Although everything went without a hitch, apart from the drone, flying half-way around the world without a stopover is always an ordeal. And even at Heathrow, 32 hours after I left Christchurch, there was plenty of travelling yet to endure. I was carrying 35 kilos of luggage. At least I beat the rush hour in London. I’d forgotten just how far it is on the Piccadilly Line from Heathrow: almost an hour. I then scrambled onto the non-stop train to Cambridge and took the new guided bus to St Ives (it actually sprang into action in 2011 not long after I was last here, but it’s new to me). I hit rush hour in Cambridge and I must have been a right pain in the butt on that bus with my bags. It was almost 6pm when I arrived at my parents’ apartment. I got a takeaway curry in town and at 8:30 I was out like a light. I slept for ten hours.
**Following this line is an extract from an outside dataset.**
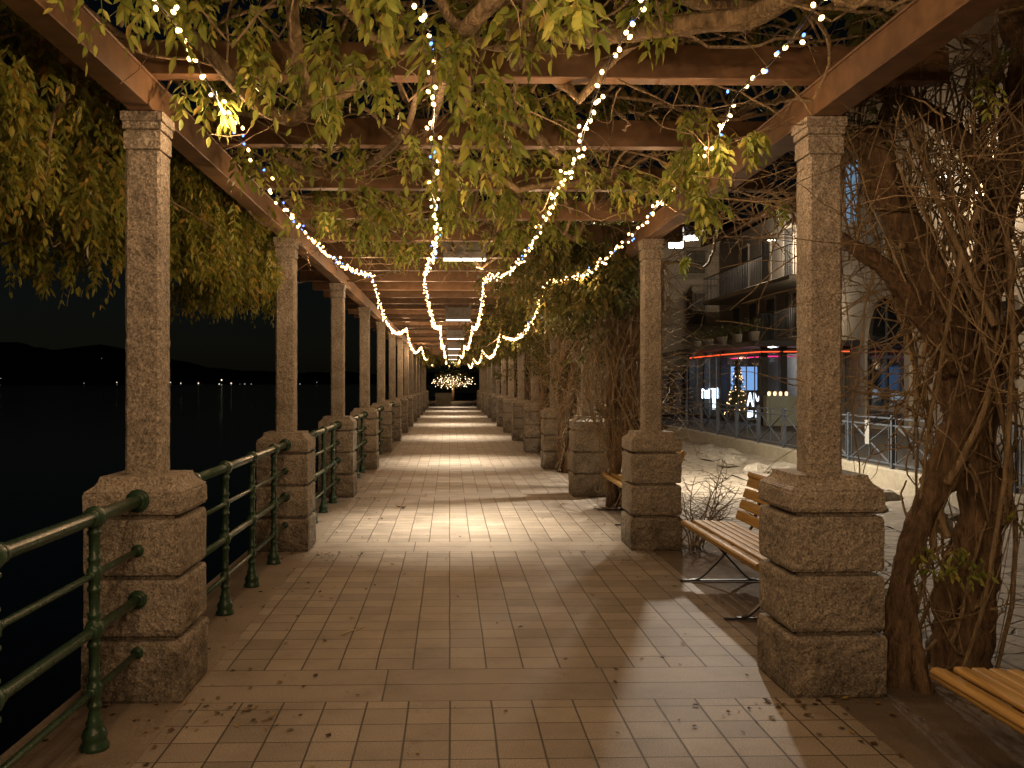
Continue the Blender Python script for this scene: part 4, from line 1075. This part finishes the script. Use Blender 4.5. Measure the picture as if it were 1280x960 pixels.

St Ives has changed surprisingly little. There wasn’t a Polski Sklep last time I was here, and Tom’s Cakes would appear to be healthier than the smoke-filled windowless betting shop I remember. But many of the businesses I remember from 2010, and even as a kid, are still running. And the river, the bridge, the meadow, the things that make St Ives what it is, have hardly changed at all.
My aunt popped in this morning but I missed her. She brought me some food and a copy of the Daily Mail, of which I can only bring myself to read selected bits. I was out FaceTiming my parents from the library and trying to recover the money from my frozen Barclays account.
On Saturday I’ll be going to London to catch up with a friend from university. There was a piece on the news about people born in the eighties being only half as wealthy as those born in the seventies. I was born in ’80, he in ’79. He qualified as an actuary ten years ago and has done very well for himself. He has quite an amazing mind and has always worked hard. I wouldn’t mind being half as wealthy as him.
Why on earth am I doing this? That’s what I thought on Tuesday just before boarding the plane. Even getting to that point was quite a challenge for me. Now I get the feeling that it might, just might, all be worth it.